Os autores rebuscam todas e tantas lembranças em um exercício suntuoso para a memória e o coração de quem escreve e de quem lê. A escrita prepara e te prende. Te joga sempre para a próxima linha, parágrafo, capítulo.

Meninos Em Fúria é um livro de história. Dos autores e também, por que não, parte da nossa história. É um livro que não escapa, não te dá espaço pra dispersar. E ainda que você tenha não tenha visto parte de todas essas histórias de perto, Meninos Em Fúria é também um livro sobre a sua história. O legal é que o subtítulo que diz “e o som que mudou a música pra sempre” fala, por relatos pessoais, que não só a música, como também a vida deles foi modificada.

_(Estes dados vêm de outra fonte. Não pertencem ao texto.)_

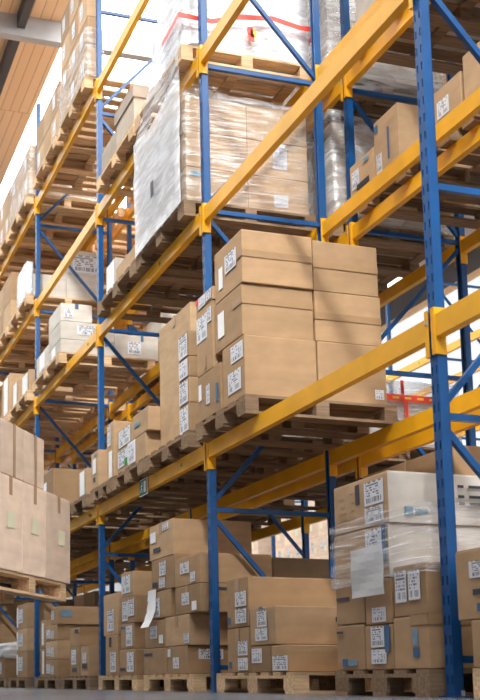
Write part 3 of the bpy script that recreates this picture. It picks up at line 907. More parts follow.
pallet(-.10, 2.92, ZL[3], 'wooden pallet under the white film-wrapped load with red tape, third level', 1.15, 1.17, 'pallet_light')
k = 0
for (za, zb, rn) in ((5.244, 5.62, 'bottom'), (5.622, 6.0, 'middle'), (6.002, 6.34, 'top')):
    for (xa, xb, cn) in ((-.05, .49, 'aisle'), (.493, 1.03, 'inner')):
        carton((xa, xb, 2.97, 3.42, za, zb), 'white', '%s %s-side pale carton inside the red-taped white load' % (rn, cn), (), 'cartons on the third beam level', None)
wrap2 = film_shell('stretch_wrap', (-.085, 1.05, 2.935, 3.75, 5.245, 6.37), MT['film_milky'], 'white film around the red-taped load at the third level', 5.2, .04, .08, True, None, .36)
bmq = bmesh.new()
vq = [[bmq.verts.new((-.118 - .012 * abs(noise.noise(Vector((i * .9, j * .8, 7.3)))), 2.925 + 1.12 * j / 8 * (1 - .6 * i / 6), 4.93 + .03 * math.sin(j * 2) + .62 * i / 6)) for j in range(9)] for i in range(7)]
for i in range(6):
    for j in range(8):
        bmq.faces.new((vq[i][j], vq[i][j + 1], vq[i + 1][j + 1], vq[i + 1][j]))
me = to_mesh('film_skirt', bmq, MT['film_grey'])
for p_ in me.polygons:
    p_.use_smooth = True
obj('film_skirt', me, wrap2, label='loose film hanging over the beam')
bmq = bmesh.new()
path = [(-.14, 3.25, 5.44), (-.14, 2.87, 5.46), (.15, 2.87, 5.45), (.4, 2.865, 5.53), (.7, 2.865, 5.57), (.95, 2.865, 5.53), (1.12, 2.87, 5.54), (1.12, 3.6, 5.5)]
for a, b in zip(path, path[1:]):
    bmq.faces.new([bmq.verts.new(q) for q in ((a[0], a[1], a[2] - .022), (b[0], b[1], b[2] - .022), (b[0], b[1], b[2] + .022), (a[0], a[1], a[2] + .022))])
bmesh.ops.remove_doubles(bmq, verts=bmq.verts[:], dist=.001)
bmesh.ops.solidify(bmq, geom=bmq.faces[:], thickness=.002)
rt_ = obj('warning_tape', to_mesh('warning_tape', bmq, MT['red']), wrap2, label='red tape band')
for (xx, zz, m_) in ((.49, 5.42, 'red'), (.52, 5.40, 'gold_ink'), (.50, 5.36, 'red')):
    obj('tape_tail', box_mesh('tape_tail', (.05, .003, .07), MT[m_], 0), rt_, (xx, 2.862, zz))

G3_ = 'cartons on the third beam level'
pallet(-.10, 4.12, ZL[3], 'wooden pallet under the lidded carton, third level before the third upright', 1.15, 1.17, 'pallet_light')
carton((-.06, .84, 4.20, 4.734, 5.244, 5.66), 'grey', 'greyish carton with an overhanging lid, third level before the third upright', (), G3_, None)
o = bpy.context.scene.objects['cardboard_box.%03d' % (len([q for q in COL.objects if q.name.startswith('cardboard_box')]) - 1)]
bmq = bmesh.new()
cube_into(bmq, -.014, .914, -.014, .548, .30, .422)
bevel(bmq, .004, 1)
obj('lid', to_mesh('lid', bmq, MT['grey']), o)
carton((-.06, .84, 4.758, 5.218, 5.244, 5.52), 'grey', 'greyish low carton beside the third upright at the third level', (), G3_, None)
pallet(-.10, 4.12, ZL[2], 'wooden pallet with an open tray, second level before the third upright', 1.15, 1.17, 'pallet')


def tray(box, mat, label, group=None):
    x0, x1, y0, y1, z0, z1 = box
    w, d, h = x1 - x0, y1 - y0, z1 - z0
    t = .006
    bm = bmesh.new()
    cube_into(bm, 0, w, 0, d, 0, t)
    for a in ((0, t, 0, d), (w - t, w, 0, d), (t, w - t, 0, t), (t, w - t, d - t, d)):
        cube_into(bm, *a, t, h)
    o = obj('open_tray', to_mesh('open_tray', bm, MT[mat]), None, (x0, y0, z0))
    tag(o, label, 'box', group)
    obj('divider', box_mesh('divider', (w - .014, .006, h * .8), MT[mat], 0), o, (w / 2, d * .5, t + h * .4))
    return o


tray((-.06, .44, 4.20, 4.769, 3.904, 4.08), KL, 'open cardboard tray at the second level before the third upright', G2_)
carton((.46, .95, 4.25, 4.75, 3.904, 4.22), KL, 'plain carton behind the open tray, second level before the third upright', (), G2_, None)
carton((-.06, .44, 4.801, 5.074, 3.904, 4.214), 'white', 'pale carton with white end beside the open tray, second level', [('paper', 'A', .05, .95, .05, .95)], G2_, None)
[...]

Hoje, Clemente segue multi. Com o Inocentes, teve o Musikaos, produziu o festival punk o Fim do Mundo Enfim, no SESC Pompéia, apresenta os programas Showlivre, Heavy Lero e Filhos da Pátria (89FM), toca com a Plebe Rude e continua se reinventando sem alterar seus princípios. Junto com Casagrande, Zé Luís e Branco Mello, Rubens Paiva tem um programa na rádio 89FM, o Rock Bola. Em sua estreia, Rubens Paiva escolheu “Pânico em SP”, do Inocentes, pra tocar no programa. No livro ele diz “só eu entendi o significado daquela execução. Era a minha vitória, minha solitária comemoração”. Foi também a nossa. Uma vitória plural que nos aproximou e trouxe certo orgulho de termos dois sobreviventes do No Future para contar o que foram aqueles dias nascidos despretensiosamente, mas que acabaram por se transformarem em um importantíssimo capítulo da minha, da sua, da nossa história. Uma vitória sobrevivente. Uma vitória punk!